Inspiration aus der Schweiz
Tatsächlich sind die eigenen Designs in der Anfangszeit des chinesischen Marktes auf Grundlage von Designs aus der Schweiz entstanden. Abwandlungen waren allerdings so groß, dass sie sich nicht als Klone bezeichnen lassen. Mit dem ST5 entsteht erstmals ein Uhrwerk komplett in China und verzichtet auf diese Design-Grundlage als Inspiration für die eigene Gestaltung. Militärische Uhren von Sea-Gull zählen wohl zu den bekanntesten Modellen, die auf dieses chinesische Uhrwerk setzen. Um eine weitere Vergrößerung des Herstellungsvolumens erreichen zu können, bringen die 60er-Jahre die Entwicklung eines sogenannten Standard-Uhrwerks.
Tongji
Dafür steht der Begriff Tongji und dahinter steckt die Entwicklung eines neuen Prototyps unter dem Namen SZ-1. Unternehmen und Wissenschaft schließen sich zusammen, um die Stärken und Fähigkeiten von Uhrwerken aus der Schweiz eingehend zu studieren. Das auf diesem Weg gesammelte Wissen fließt schließlich zusammen, um die Basis eines neuen mechanischen Werkes zu schaffen. Alle Uhrenfabriken müssen das neue Standard-Uhrwerk als Basis ihrer neuen Uhrenmodelle einsetzen. Die vorherigen eigenen Designs und Entwicklungen verschwinden somit (bis auf wenige Ausnahmen) vom Markt. Die 80er-Jahre bringen mit der Öffnung für den Weltmarkt den nächsten Umschwung für die Uhrenindustrie in China.
Vom Neuanfang in die Krise
Joint Ventures mit zahlreichen ausländischen Unternehmen bringen zahlreiche billige Quarzwerke ins Land, die mit in China hergestellten Gehäusen kombiniert werden. Dadurch entstehen gutaussehende und präzise Uhrenmodelle, die sich zu günstigen Preisen verkaufen lassen. Zur gleichen Zeit finden große Veränderungen in der klassischen Uhrenherstellung statt. Hier wird versucht, sich an die Bedürfnisse des Weltmarktes auszurichten. Konkret beginnt die Herstellung von Automatikuhren, da sich diese auf dem Weltmarkt zumindest noch teilweise als Erfolg erweisen können. Außerdem beginnt die Produktion von komplizierten Uhren. Es handelt sich allerdings weniger um funktionelle Erweiterungen als um möglichst aufwendig aussehende Funktionen. Das liegt auch daran, dass bereits existierende Werke umgebaut werden. So sinken die Produktionskosten, während sich gutaussehende Uhrenmodelle schaffen lassen. Das Vordringen auf den Weltmarkt sollte sich allerdings als riskanter Schritt mit Folgen erweisen. Es entstehen in den 90er-Jahren zahlreiche neue Hersteller, die Uhren für internationale Käufer produzieren. Sie verdrängen die klassischen chinesischen Hersteller, die sich nicht an die neue Situation anpassen können. Eine wirtschaftliche Krise und ein politischer Machtwechsel bedingen schließlich einen Kollaps der gesamten Industrie, womit die Historie der chinesischen Uhrenindustrie gegen 1997 ein jähes Ende findet.
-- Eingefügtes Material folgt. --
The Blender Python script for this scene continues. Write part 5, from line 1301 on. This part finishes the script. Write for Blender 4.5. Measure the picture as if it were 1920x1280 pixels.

Die Uhrenindustrie im heutigen China
Der chinesische Uhrenmarkt hat sich in der Zwischenzeit erholen können. Heute ist die Industrie nicht nur so vielfältig, wie niemals zuvor, sondern vor allem international ausgerichtet und verknüpft. Das sorgt dafür, dass sich die mechanischen Werke aus dem Reich der Mitte nicht mehr nur in Uhren aus selbigem finden. Tatsächlich sind sie inzwischen so weit verbreitet, dass sie sich in Uhren finden, die in der Schweiz zusammengesetzt werden. Es ist hierbei sogar ohne weiteres möglich, eine Uhr als Swiss Made zu bezeichnen, wenn diese auf ein chinesisches Uhrwerk setzt, aber in der Schweiz hergestellt wurde. Daneben setzen zahlreiche Uhren aus allen Bereichen des Preisspektrums. Oft unter fremden Namen und bei sogenannten OEM-Partnern. Die Beliebtheit der modernen chinesischen Uhrwerke hat allerdings einen Preis. Es geht um den Verlust der Eigenständigkeit zugunsten einer besseren Adaption an die Bedürfnisse des Weltmarktes. Viele Werke sind schlicht Klone von ETA-Mechaniken, deren Markenschutz ausgelaufen ist. Das Herstellungssegment setzt sich zusammen aus den wenigen Vintage-Herstellern, die die Krise überleben konnten, neuen Marktteilnehmern aus dem stationären Handel und zahlreichen Onlinemarken. Ähnlich wie die Uhrenindustrie der Schweiz konnte sich auch jene des Fernen Ostens von ihrer großen Krise erholen und an einen neuen Markt anpassen.